Retype exactly the lines below, beginning with the first and ending with the line where "sun.rotation_euler = SUN_DIR.to_track_quat('Z', 'Y').to_euler()" appears.
** Begin MATERIAL PROVIDED **
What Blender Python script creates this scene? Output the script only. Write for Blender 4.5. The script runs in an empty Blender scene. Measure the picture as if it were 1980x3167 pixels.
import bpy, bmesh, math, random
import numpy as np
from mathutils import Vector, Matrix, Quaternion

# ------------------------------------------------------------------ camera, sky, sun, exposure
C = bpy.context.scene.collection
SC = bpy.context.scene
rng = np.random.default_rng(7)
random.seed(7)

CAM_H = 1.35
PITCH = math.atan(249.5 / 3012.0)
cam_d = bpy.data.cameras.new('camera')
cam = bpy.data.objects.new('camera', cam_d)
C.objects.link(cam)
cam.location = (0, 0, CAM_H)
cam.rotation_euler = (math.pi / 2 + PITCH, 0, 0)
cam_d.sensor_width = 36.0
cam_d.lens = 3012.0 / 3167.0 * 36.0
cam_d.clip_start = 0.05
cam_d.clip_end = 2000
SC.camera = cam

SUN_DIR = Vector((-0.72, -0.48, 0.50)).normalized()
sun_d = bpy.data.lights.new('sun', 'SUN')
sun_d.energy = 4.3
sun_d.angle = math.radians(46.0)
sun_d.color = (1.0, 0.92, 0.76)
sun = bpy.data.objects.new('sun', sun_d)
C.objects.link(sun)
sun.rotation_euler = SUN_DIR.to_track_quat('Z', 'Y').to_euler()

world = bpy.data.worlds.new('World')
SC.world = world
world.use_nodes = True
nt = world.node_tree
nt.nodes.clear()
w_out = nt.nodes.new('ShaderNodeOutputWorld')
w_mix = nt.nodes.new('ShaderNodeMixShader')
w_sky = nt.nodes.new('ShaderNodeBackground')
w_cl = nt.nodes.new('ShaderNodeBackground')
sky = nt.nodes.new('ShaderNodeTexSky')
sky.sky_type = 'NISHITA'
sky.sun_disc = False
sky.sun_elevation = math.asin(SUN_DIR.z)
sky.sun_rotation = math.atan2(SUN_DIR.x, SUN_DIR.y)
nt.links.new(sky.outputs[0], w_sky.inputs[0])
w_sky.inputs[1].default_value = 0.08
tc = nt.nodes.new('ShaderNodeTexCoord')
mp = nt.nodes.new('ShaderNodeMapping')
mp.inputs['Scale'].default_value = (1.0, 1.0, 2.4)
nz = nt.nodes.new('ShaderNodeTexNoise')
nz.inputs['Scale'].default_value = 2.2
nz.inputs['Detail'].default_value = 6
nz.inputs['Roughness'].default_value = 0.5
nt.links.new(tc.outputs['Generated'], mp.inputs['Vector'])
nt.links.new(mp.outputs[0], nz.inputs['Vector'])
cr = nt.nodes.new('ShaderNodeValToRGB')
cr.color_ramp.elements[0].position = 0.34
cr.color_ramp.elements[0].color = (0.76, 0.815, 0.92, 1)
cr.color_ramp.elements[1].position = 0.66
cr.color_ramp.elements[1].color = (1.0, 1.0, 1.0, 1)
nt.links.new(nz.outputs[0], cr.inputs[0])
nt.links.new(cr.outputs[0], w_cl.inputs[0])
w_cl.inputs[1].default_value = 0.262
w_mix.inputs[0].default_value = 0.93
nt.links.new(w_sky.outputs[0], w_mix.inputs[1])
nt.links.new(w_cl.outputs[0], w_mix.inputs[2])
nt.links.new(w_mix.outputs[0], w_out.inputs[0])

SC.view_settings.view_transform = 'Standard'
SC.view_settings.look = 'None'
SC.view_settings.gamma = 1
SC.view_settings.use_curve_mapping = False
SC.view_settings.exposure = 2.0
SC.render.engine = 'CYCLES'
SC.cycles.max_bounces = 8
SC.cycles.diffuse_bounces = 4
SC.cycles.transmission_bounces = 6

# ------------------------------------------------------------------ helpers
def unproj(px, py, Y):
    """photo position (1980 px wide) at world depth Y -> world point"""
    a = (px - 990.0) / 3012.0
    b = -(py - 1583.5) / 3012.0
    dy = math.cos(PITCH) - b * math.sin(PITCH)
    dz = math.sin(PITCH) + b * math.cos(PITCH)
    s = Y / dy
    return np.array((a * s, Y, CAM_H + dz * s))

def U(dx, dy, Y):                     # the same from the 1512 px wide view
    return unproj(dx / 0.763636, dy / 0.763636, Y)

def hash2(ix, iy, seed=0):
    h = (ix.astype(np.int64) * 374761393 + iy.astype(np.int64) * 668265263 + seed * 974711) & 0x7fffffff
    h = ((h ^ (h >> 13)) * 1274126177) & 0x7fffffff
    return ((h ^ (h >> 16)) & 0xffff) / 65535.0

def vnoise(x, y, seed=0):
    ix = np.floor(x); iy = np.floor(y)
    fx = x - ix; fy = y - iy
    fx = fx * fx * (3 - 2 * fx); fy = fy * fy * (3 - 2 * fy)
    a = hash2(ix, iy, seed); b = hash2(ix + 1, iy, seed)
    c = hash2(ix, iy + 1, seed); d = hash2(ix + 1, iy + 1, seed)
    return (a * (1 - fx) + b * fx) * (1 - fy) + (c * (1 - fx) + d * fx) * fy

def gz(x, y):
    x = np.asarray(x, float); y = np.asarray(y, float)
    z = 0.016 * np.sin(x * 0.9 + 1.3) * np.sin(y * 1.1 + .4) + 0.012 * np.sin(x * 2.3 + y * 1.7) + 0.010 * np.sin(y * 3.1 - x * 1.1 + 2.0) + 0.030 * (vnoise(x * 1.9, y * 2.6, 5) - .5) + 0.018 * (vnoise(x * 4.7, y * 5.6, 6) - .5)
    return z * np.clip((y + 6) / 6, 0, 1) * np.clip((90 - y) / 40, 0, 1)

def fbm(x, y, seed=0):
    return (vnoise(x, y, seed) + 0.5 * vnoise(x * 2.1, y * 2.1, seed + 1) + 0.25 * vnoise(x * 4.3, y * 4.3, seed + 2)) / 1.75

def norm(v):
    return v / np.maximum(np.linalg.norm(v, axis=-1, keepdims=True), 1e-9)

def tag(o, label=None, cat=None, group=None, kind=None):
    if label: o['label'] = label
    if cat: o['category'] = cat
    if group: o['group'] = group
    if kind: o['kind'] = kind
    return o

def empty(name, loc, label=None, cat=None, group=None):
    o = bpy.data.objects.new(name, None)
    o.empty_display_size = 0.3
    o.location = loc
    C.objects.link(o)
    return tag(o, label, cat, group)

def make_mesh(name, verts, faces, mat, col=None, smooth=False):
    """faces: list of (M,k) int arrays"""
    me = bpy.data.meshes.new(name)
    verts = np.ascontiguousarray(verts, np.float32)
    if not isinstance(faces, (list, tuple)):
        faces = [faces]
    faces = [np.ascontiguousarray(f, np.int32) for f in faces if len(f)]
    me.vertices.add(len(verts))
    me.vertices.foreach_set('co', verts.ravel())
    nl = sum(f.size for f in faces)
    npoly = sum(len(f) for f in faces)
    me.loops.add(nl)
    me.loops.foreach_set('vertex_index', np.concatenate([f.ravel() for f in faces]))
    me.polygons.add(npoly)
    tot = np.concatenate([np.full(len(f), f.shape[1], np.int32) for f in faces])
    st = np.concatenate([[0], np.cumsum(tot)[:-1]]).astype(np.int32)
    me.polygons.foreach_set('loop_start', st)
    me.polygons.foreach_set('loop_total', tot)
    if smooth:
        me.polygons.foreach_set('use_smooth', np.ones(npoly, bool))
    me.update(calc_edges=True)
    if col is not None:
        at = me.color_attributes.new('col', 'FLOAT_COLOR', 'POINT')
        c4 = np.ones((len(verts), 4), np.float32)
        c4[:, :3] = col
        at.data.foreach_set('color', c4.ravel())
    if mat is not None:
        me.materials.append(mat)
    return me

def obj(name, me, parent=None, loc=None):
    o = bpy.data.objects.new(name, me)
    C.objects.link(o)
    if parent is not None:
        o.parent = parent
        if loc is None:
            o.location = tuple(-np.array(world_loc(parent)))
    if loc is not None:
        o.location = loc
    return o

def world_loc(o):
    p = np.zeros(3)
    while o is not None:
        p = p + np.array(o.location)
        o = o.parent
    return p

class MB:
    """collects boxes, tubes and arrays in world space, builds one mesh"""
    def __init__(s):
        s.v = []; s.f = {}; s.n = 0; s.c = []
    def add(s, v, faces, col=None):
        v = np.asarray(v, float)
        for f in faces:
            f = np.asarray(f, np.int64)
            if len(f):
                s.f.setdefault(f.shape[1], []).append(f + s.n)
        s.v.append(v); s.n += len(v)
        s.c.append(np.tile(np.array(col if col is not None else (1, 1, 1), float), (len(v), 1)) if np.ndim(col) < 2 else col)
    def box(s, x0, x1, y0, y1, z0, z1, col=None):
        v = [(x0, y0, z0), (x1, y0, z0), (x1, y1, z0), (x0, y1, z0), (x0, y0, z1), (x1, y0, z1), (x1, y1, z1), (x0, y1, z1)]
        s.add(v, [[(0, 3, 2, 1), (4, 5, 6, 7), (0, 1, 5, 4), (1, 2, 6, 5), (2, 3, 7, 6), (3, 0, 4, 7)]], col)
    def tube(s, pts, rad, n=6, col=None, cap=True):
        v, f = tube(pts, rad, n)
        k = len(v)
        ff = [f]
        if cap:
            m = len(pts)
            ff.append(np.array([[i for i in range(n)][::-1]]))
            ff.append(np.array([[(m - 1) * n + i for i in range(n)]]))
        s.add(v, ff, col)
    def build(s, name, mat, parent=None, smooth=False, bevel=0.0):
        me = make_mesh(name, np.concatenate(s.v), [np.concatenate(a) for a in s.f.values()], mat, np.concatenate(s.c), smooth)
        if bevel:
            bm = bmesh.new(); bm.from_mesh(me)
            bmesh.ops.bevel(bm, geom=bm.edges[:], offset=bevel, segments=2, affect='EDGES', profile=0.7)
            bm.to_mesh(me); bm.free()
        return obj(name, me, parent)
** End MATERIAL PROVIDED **
◆ **EXERCISE SOLUTION**
What Blender Python script creates this scene? Output the script only. Write for Blender 4.5. The script runs in an empty Blender scene. Measure the picture as if it were 1980x3167 pixels.
import bpy, bmesh, math, random
import numpy as np
from mathutils import Vector, Matrix, Quaternion

# ------------------------------------------------------------------ camera, sky, sun, exposure
C = bpy.context.scene.collection
SC = bpy.context.scene
rng = np.random.default_rng(7)
random.seed(7)

CAM_H = 1.35
PITCH = math.atan(249.5 / 3012.0)
cam_d = bpy.data.cameras.new('camera')
cam = bpy.data.objects.new('camera', cam_d)
C.objects.link(cam)
cam.location = (0, 0, CAM_H)
cam.rotation_euler = (math.pi / 2 + PITCH, 0, 0)
cam_d.sensor_width = 36.0
cam_d.lens = 3012.0 / 3167.0 * 36.0
cam_d.clip_start = 0.05
cam_d.clip_end = 2000
SC.camera = cam

SUN_DIR = Vector((-0.72, -0.48, 0.50)).normalized()
sun_d = bpy.data.lights.new('sun', 'SUN')
sun_d.energy = 4.3
sun_d.angle = math.radians(46.0)
sun_d.color = (1.0, 0.92, 0.76)
sun = bpy.data.objects.new('sun', sun_d)
C.objects.link(sun)
sun.rotation_euler = SUN_DIR.to_track_quat('Z', 'Y').to_euler()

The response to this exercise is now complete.